Usep menambahkan, masyarakat juga dapat berpartisipasi dalam Pemilu 2024. Tak hanya dengan menjadi pemilih maupun menjadi kandidat yang akan dipilih, tetapi juga sebagai penyelenggara. Misalnya, masyarakat terlibat dengan menjadi bagian dari badan ad hoc penyelenggara Pemilu 2024, baik menjadi Panitia Pemilihan Kecamatan (PPK) maupun Panitia Pemungutan Suara (PPS).
Selain itu, kata Usep, penyelenggara pemilu seperti KPU dan Bawaslu perlu berkoordinasi dengan kementerian dan lembaga terkait transparansi peserta pemilu nantinya. Tujuannya agar pembukaan data peserta pemilu ke publik tidak bertentangan dengan ketentuan berlaku.
Asisten Staf Khusus Bidang Digital dan Sumber Daya Manusia Kementerian Komunikasi dan Informatika Bhredipta Socarana menyampaikan, ini merupakan waktu yang tepat bagi pihaknya dan penyelenggara pemilu untuk berkoordinasi, terutama untuk mengetahui cara pengaturan tepat untuk menyesuaikan aturan pemilu dengan UU PDP. Kemenkominfo tengah menunggu aturan turunan UU PDP sambil menyosialisasikan undang-undang tersebut ke berbagai kementerian dan lembaga.

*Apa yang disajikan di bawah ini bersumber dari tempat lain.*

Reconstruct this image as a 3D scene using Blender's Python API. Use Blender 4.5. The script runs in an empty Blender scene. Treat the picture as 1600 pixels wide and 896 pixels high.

Bhredipta menyebutkan, masih ada waktu juga bagi pemerintah untuk berkomunikasi dengan platform terkait pengelolaan data pribadi. ”Pemerintah akan meminta platform untuk transparan terkait pengelolaan data. Kami hanya bisa meminta, tetapi ujungnya tindak lanjut dari platform. Kami akan ngobrol dengan mereka,” ujarnya.